自動車業界が
家電の「二の舞い」になる懸念

 その状況が続いた場合、今すぐではないにせよ、自動車業界が、1990年代以降にわが国の家電メーカーが直面したような状況を迎える可能性は軽視できない。

 1990年代以降の世界経済では台湾、韓国、中国などアジア地域の新興国の工業化が進んだ。その結果、世界経済におけるモノの生産システムが急速に変化し始めた。それまで、テレビをはじめとする家電分野では、垂直統合のビジネスモデルを基底に、すり合わせ技術に強みを発揮したわが国企業が世界のシェアを獲得した。

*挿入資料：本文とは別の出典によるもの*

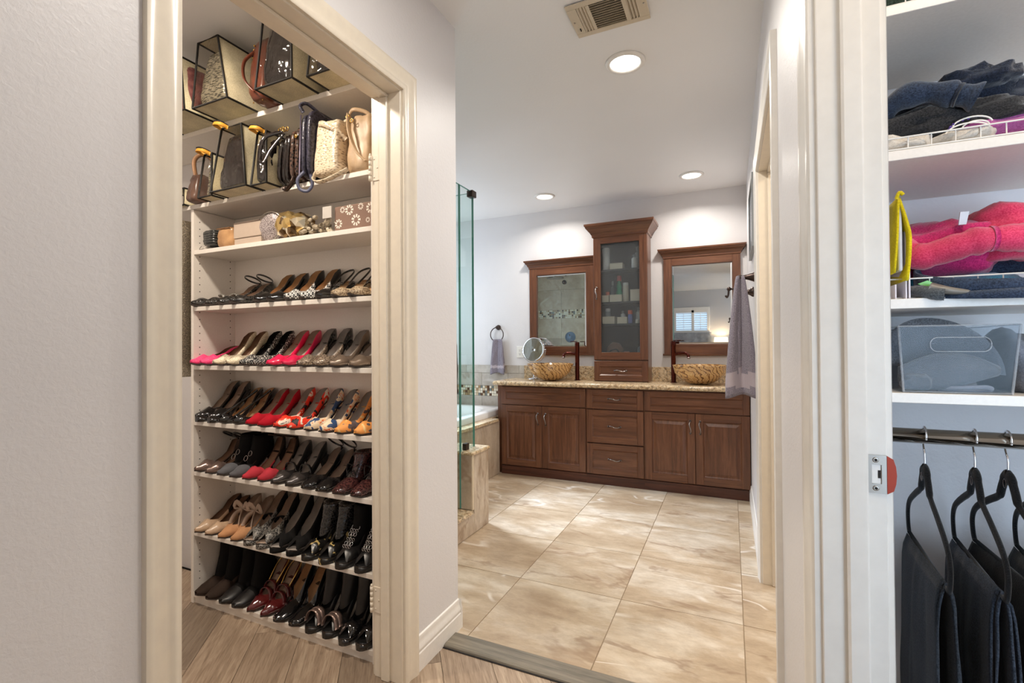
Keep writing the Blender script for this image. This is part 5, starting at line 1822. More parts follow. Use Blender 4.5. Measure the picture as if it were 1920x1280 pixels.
def leather2(n, c, c2, rough=0.35, scale=140, b=0.5, coat=0.0, metal=0.0, kind='voronoi', stretch=(1, 1, 1), sp=(0.25, 0.6)):
    m = MT(n, c, rough, metal)
    co = m.coord(stretch)
    if kind == 'voronoi':
        v = m.n('ShaderNodeTexVoronoi'); v.inputs['Scale'].default_value = scale; m.l(co, v.inputs['Vector']); f = v.outputs['Distance']
    elif kind == 'pleat':
        v = m.n('ShaderNodeTexWave', bands_direction='Z'); v.inputs['Scale'].default_value = scale; v.inputs['Distortion'].default_value = 3; m.l(co, v.inputs[0]); f = v.outputs[0]
    else:
        f = m.noise(co, scale, 4)
    m.color(m.ramp(f, [(sp[0], c), (sp[1], c2)])); m.bump(f, b, 0.0015); m.set('Coat Weight', coat)
    return m.m


g_ = 'clutches and cases on the top shoe shelf'
cl = empty('pleated_clutch', 'small black pleated pouch at the left end of the top shoe shelf', 'clutch', (-2.165, 1.45, Z1), g_)
bm = B(); soft_box(bm, -2.205, -2.115, 1.40, 1.55, Z1 + 0.018, Z1 + 0.095, 0.01, seed=3); obj('body', bm, leather2('black_pleats', (16, 18, 18), (62, 64, 62), 0.3, 30, 0.9, kind='pleat'), cl, smooth=True)
bm = B(); tube(bm, smooth_pts([(-2.20, 1.40, Z1 + 0.022), (-2.19, 1.385, Z1 + 0.004), (-2.165, 1.385, Z1 + 0.003), (-2.16, 1.40, Z1 + 0.02)], 4), 0.0015, 5); obj('thin_chain', bm, 'nickel', cl)
cl = empty('tan_pouch', 'tan leather pouch between the black pouch and the beige box', 'clutch', (-2.04, 1.47, Z1), g_)
bm = B(); soft_box(bm, -2.095, -1.985, 1.395, 1.56, Z1, Z1 + 0.095, 0.008, seed=9); obj('body', bm, leather2('tan_leather', (146, 104, 64), (196, 152, 106), 0.35, 12, 0.15, kind='n'), cl, smooth=True)
bm = B(); box(bm, -2.085, -1.995, 1.3925, 1.3950, Z1 + 0.083, Z1 + 0.087); obj('seam', bm, plain('tan_thread', (120, 84, 52), 0.7), cl)
cl = empty('eyewear_case_box', 'flat beige grey box beside the tan pouch', 'box', (-1.90, 1.47, Z1), g_)
mb = plain('beige_box_card', (190, 172, 156), 0.6)
bm = B(); box(bm, -1.968, -1.800, 1.395, 1.56, Z1, Z1 + 0.028, 0.002); obj('base', bm, mb, cl)
bm = B(); box(bm, -1.970, -1.798, 1.393, 1.562, Z1 + 0.030, Z1 + 0.098, 0.002); obj('lid', bm, mb, cl)
bm = B(); box(bm, -1.9702, -1.7978, 1.3915, 1.3925, Z1 + 0.093, Z1 + 0.0955); obj('edge_line', bm, plain('dark_piping', (96, 76, 66), 0.6), cl)
cl = empty('rhinestone_clutch', 'oval silver rhinestone clutch beside the gold faceted clutch', 'clutch', (-1.79, 1.43, Z1), g_)
bm = B(); bmesh.ops.create_icosphere(bm, subdivisions=4, radius=1)
for v in bm.verts:
    c = v.co; v.co = Vector((-1.760 + 0.075 * c.x + 0.02 * c.z, 1.415 + 0.028 * c.y - 0.01 * c.z, Z1 + 0.060 + 0.060 * c.z))
obj('body', bm, leather2('rhinestones', (108, 92, 92), (214, 204, 204), 0.25, 260, 1.0, metal=0.5, sp=(0.3, 0.55)), cl, smooth=True)
bm = B(); tube(bm, [(-1.760 + 0.076 * math.cos(a) + 0.02 * math.sin(a), 1.400 - 0.01 * math.sin(a), Z1 + 0.0605 + 0.0595 * math.sin(a)) for a in [2 * PI * k / 32 for k in range(32)]], 0.0025, 5, closed=True); obj('rim', bm, 'nickel', cl)
cl = empty('faceted_clutch', 'gold and crystal faceted metal clutch next to the rhinestone clutch', 'clutch', (-1.62, 1.42, Z1), g_)
fm = MT('gold_facets', (226, 202, 150), 0.16, 0.85)
vv = fm.n('ShaderNodeTexVoronoi'); vv.inputs['Scale'].default_value = 26; fm.l(fm.coord(), vv.inputs['Vector'])
fm.color(fm.ramp(vv.outputs['Color'], [(0.2, (120, 96, 66)), (0.45, (214, 184, 122)), (0.6, (236, 226, 200)), (0.8, (150, 160, 176))], 'CONSTANT'))
for cx_, cz_, rr, nn, sd in ((-1.665, 0.062, 0.060, 7, 1), (-1.622, 0.030, 0.032, 6, 5), (-1.590, 0.062, 0.045, 7, 9)):
    rnd = random.Random(sd); bm = B()
    ring = [Vector((cx_ + rr * math.cos(2 * PI * k / nn + 0.3), 1.40, Z1 + cz_ + rr * 0.95 * math.sin(2 * PI * k / nn + 0.3))) for k in range(nn)]
    back = [p + Vector((0, 0.05, 0)) for p in ring]
    inn = [Vector((cx_ + rr * 0.5 * math.cos(2 * PI * k / nn + 0.7), 1.378 + rnd.uniform(-0.004, 0.004), Z1 + cz_ + rr * 0.5 * math.sin(2 * PI * k / nn + 0.7))) for k in range(nn)]
    V = grid(bm, [back, ring, inn], closed_v=True, smooth=False); bm.faces.new(V[-1]); bm.faces.new(V[0])
    bmesh.ops.triangulate(bm, faces=bm.faces[:]); bmesh.ops.recalc_face_normals(bm, faces=bm.faces[:])
    obj('facet_block', bm, fm.m, cl)
cl = empty('shell_necklace_pile', 'pile of grey and gold shell beads beside the floral box', 'jewellery', (-1.50, 1.45, Z1), g_)
bm = B(); rnd = random.Random(4)
for k in range(46):
    cx_ = rnd.uniform(-1.575, -1.425); cy_ = rnd.uniform(1.40, 1.50); hmax = 0.075 - abs(cx_ + 1.50) * 0.35
    cz_ = Z1 + 0.013 + rnd.random() * max(0.0, hmax - 0.01); s_ = rnd.uniform(0.010, 0.016)
    mt = Matrix.Translation((cx_, cy_, cz_)) @ Matrix.Rotation(rnd.random() * 6, 4, 'X') @ Matrix.Diagonal((s_, s_ * 0.8, s_ * 0.7, 1))
    bmesh.ops.create_icosphere(bm, subdivisions=1, radius=1, matrix=mt)
o = obj('beads', bm, leather2('shell_bead', (122, 106, 86), (206, 194, 170), 0.3, 20, 0.2, kind='n', sp=(0.35, 0.65)), cl); o['kind'] = 'stuff'
bm = B(); box(bm, -1.440, -1.395, 1.385, 1.389, Z1 + 0.055, Z1 + 0.100); obj('price_tag', bm, plain('pale_tag', (196, 190, 182), 0.6), cl)
cl = empty('floral_box_clutch', 'brown box clutch printed with white daisies at the right end of the top shoe shelf', 'clutch', (-1.30, 1.45, Z1), g_)
bm = B(); box(bm, -1.395, -1.200, 1.400, 1.52, Z1, Z1 + 0.098, 0.004); obj('body', bm, plain('taupe_brown_fabric', (132, 104, 90), 0.7), cl)
fwm = plain('white_petals', (232, 222, 210), 0.6)
for fx, fz, fr in ((-1.372, 0.030, 0.018), (-1.352, 0.082, 0.012), (-1.318, 0.078, 0.020), (-1.285, 0.036, 0.022), (-1.262, 0.085, 0.013), (-1.215, 0.074, 0.020), (-1.228, 0.030, 0.010)):
    bm = B()
    for k in range(9):
        a = 2 * PI * k / 9
        pts = [(0.45, -0.12), (1.0, -0.2), (1.0, 0.2), (0.45, 0.12)]
        vs = [bm.verts.new((fx + fr * (p * math.cos(a) - q * math.sin(a)), 1.3994, Z1 + fz + fr * (p * math.sin(a) + q * math.cos(a)))) for p, q in pts]
        bm.faces.new(vs)
    o = obj('daisy', bm, fwm, cl)
    o['kind'] = 'stuff'

# ------------------------------------------------------------------ handbags
creamf = fabric('cream_nonwoven', (206, 194, 158), (232, 222, 190), 260, 0.3, 0.85, 0.1)
pipe = plain('black_piping', (30, 28, 26), 0.7)
yel = plain('amber_ribbon', (214, 152, 50), 0.6)


def dust_bag(label, x0, x1, y0, y1, z, h, group, skew=0.0, handle=True, top_in=0.25, seed=0, bulge=0.01, shear=0.0, tx=0.45):
    """cream fabric storage bag: clear vinyl window towards the left/front, cream sides, black piping"""
    t = empty('storage_bag', label, 'storage bag', ((x0 + x1) / 2, (y0 + y1) / 2, z), group)
    ym = (y0 + y1) / 2
    dy = (y1 - y0) * top_in / 4

    xc_ = (x0 + x1) / 2

    def P(x, y, zz):
        return (xc_ + (x - xc_) * (1 - tx * zz / h) + shear * zz, y, z + zz)
    c = {}
    for i, xx in enumerate((x0, x1)):
        c[i] = [P(xx, y0, 0), P(xx, y1, 0), P(xx, y1 - dy, h), P(xx, y0 + dy, h)]
    N = 10

    def face(A, Bq, C, D, mat, name, push=(0, 0, 0), amp=0.006):
        bm = B(); rows = []
        A, Bq, C, D = map(Vector, (A, Bq, C, D))
        for i in range(N + 1):
            row = []
            for j in range(N + 1):
                u, v = i / N, j / N
                p = (A * (1 - u) + Bq * u) * (1 - v) + (D * (1 - u) + C * u) * v
                e_ = math.sin(PI * u) * math.sin(PI * v)
                p += Vector(push) * e_ + Vector(push).normalized() * (amp * noise.noise(Vector((u * 3 + seed, v * 3, seed * 1.7))) * min(1, e_ * 3)) if Vector(push).length > 0 else Vector((0, 0, 0))
                row.append(p)
            rows.append(row)
        grid(bm, rows); return obj(name, bm, mat, t, smooth=True)
    face(c[0][0], c[1][0], c[1][3], c[0][3], 'vinyl', 'clear_window', (0, -0.006, 0), 0.016)
    face(c[1][0], c[1][1], c[1][2], c[1][3], creamf, 'end_panel', (bulge, 0, 0), 0.008)
    face(c[0][0], c[0][1], c[0][2], c[0][3], 'vinyl', 'end_window', (-0.003, 0, 0), 0.004)
    face(c[0][1], c[1][1], c[1][2], c[0][2], creamf, 'back_panel', (0, 0.003, 0), 0.002)
    face(c[0][0], c[1][0], c[1][1], c[0][1], creamf, 'bottom_panel', (0, 0, 0.0), 0)
    face(c[0][3], c[1][3], c[1][2], c[0][2], creamf, 'top_panel', (0, 0, 0.004), 0.003)
    bm = B()
    for ring in ([c[0][0], c[1][0], c[1][3], c[0][3]],):
        tube(bm, ring + [ring[0]], 0.0045, 5)
    tube(bm, [c[0][0], c[0][1]], 0.0045, 5); tube(bm, [c[1][0], c[1][1]], 0.0045, 5); tube(bm, [c[0][3], c[0][2]], 0.0045, 5); tube(bm, [c[1][3], c[1][2]], 0.0045, 5)
    tube(bm, [c[0][1], c[1][1]], 0.0045, 5); tube(bm, [c[0][1], c[0][2]], 0.004, 5)
    obj('piping', bm, pipe, t)
    if handle:
        bm = B()
        xm = xc_ - (x1 - x0) * (1 - tx) / 2 + shear * h + 0.004
        pts = [(xm, y0 + dy - 0.004, z + h), (xm - 0.012, y0 + dy - 0.030, z + h + 0.012), (xm + 0.030, y0 + dy - 0.034, z + h + 0.004), (xm + 0.040, y0 + dy - 0.004, z + h - 0.004)]
        tube(bm, smooth_pts(pts, 4), 0.010, 6, flat=(0.25, 1)); obj('ribbon_handle', bm, yel, t)
        bm = B(); tube(bm, [(p[0], p[1] + 0.0012, p[2] + 0.009) for p in smooth_pts(pts, 4)], 0.0035, 5); obj('handle_piping', bm, pipe, t)
    return t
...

 しかし、新興国企業の生産技術が向上したことによって、家電の生産は世界各国から優秀なパーツを集め、それを労働コストの低い新興国で組み立てて完成品を生産する「ユニット組み立て型」へ移行した。その結果、新興国企業の価格競争力が高まり、わが国企業からシェアを奪った。

 現在、世界の薄型テレビ市場におけるトップ5社を見ると、サムスン電子を筆頭に4位までを韓国、中国企業が占める。わが国からはソニーが5位に踏みとどまっている。家電メーカーではない、生活用品の企画製造・販売大手のアイリスオーヤマがテレビ市場に参入できたのも、こうした国際分業の進展があったからだ。

 新興国企業の成長を追い風に、米アップルはiPhoneの設計と開発に取り組み、その生産(組み立て)を台湾の鴻海(ホンハイ)精密工業に委託して高い成長を遂げた。デジタル家電分野での設計・開発と生産の分離という環境変化への対応が遅れたフィンランドのノキアは、携帯電話メーカーから業態を変え、5G通信基地など通信機器メーカーとして事業体制を立て直した。半導体分野でも台湾積体電路製造(TSMC)がいち早くファウンドリー(受託製造)のビジネスモデルを確立し、米国のファブレス企業の生産ニーズを取り込んで成長を遂げた。その結果、世界の半導体産業の盟主の座は米インテルからTSMCにシフトしている。